Zookeeper Becomes 'Mother' of Orphaned Kangaroo
The joey is four months old.
-- When Amanda Dukart wakes up in the morning to get ready for work, she does the daily routine of brushing her teeth and eating breakfast. But before she even gets herself ready, she has a little mouth to feed that sits on her hip.
“It’s quite an adjustment,” Dukart, 25, told ABC News today about caring for a baby kangaroo. “It’s like a new baby.”
Dukart, a zookeeper and animal trainer at the Chahinkapa Zoo in Wahpeton, North Dakota, has become a human mother to Barkly, a 4-month-old baby kangaroo, after her mom died unexpectedly about a week ago. The orphaned joey is still in the midst of developing, and needs to be in a pouch 24/7 to survive.
“It’s a little different than human development, where it happens inside,” Dukart said. “Joeys are very underdeveloped when they’re born.”
Their lungs, bones, sight and hearing are just some of the areas in which joeys are still developing when they are in their mothers’ pouches for the first 10 months of their lives, Dukart explained. The other kangaroos at the zoo all have joeys already in their pouches, and the zookeepers “don’t know a ton about,” other marsupials being surrogates.

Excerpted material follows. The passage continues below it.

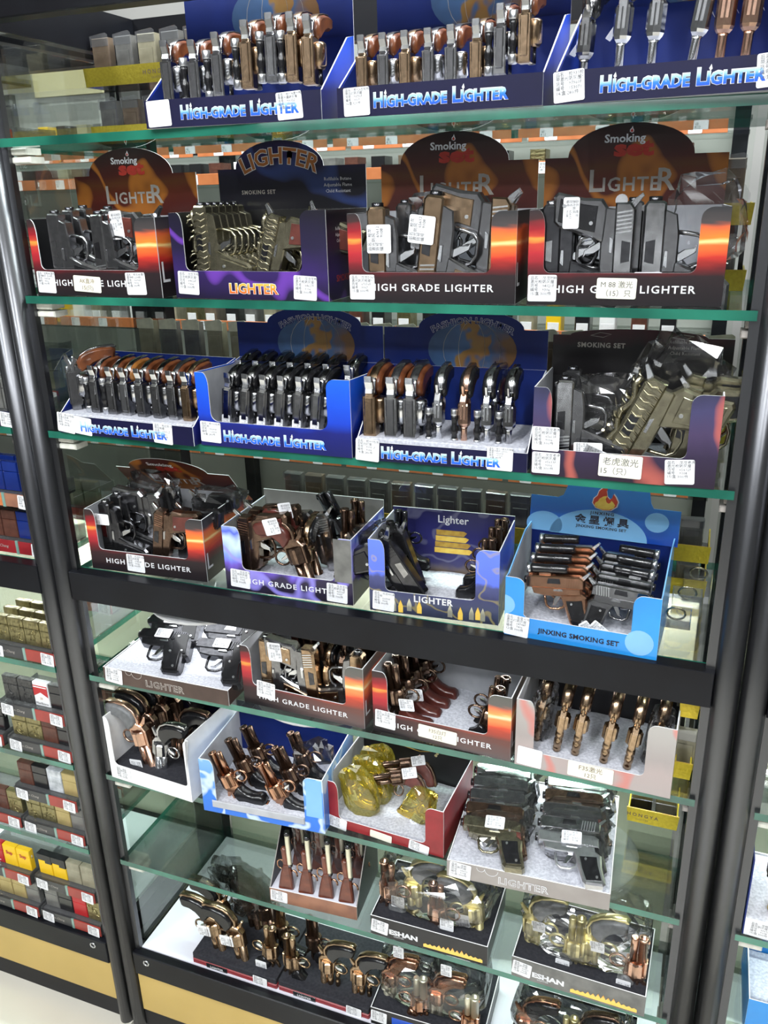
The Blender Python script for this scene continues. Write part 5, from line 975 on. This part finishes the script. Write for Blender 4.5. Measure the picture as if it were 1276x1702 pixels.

And so, for the next six months Barkly and Dukart are attached at the hip, with a pouch and sling the zoo staff made with polar fleece, so it “doesn’t dry out the skin too much,” according to Dukart.
“We spend a lot of time together,” Dukart said. “I have a new appreciation for mothers.”
Dukart acts very motherly for the joey, covering Barkly up with her jacket when she has to pump gas, or hiding her under a sweatshirt at the grocery store so she doesn’t have to leave her outside. Dukart even has Barkly in the pouch next to her when she sleeps.
Barkly also accompanies Dukart on her zoo duties when it’s not too cold outside.
“I’m working full time with a baby,” she said. “I think my cats are starting to feel a little neglected,” Dukart laughed.
Barkly will still need to be in the pouch after 10 months, when she will wander in and out of it, and will slowly be weaned off by the time she is 18 months old, according to Dukart. But in the short amount of time the two have been together, Dukart believes they “have a special bond.”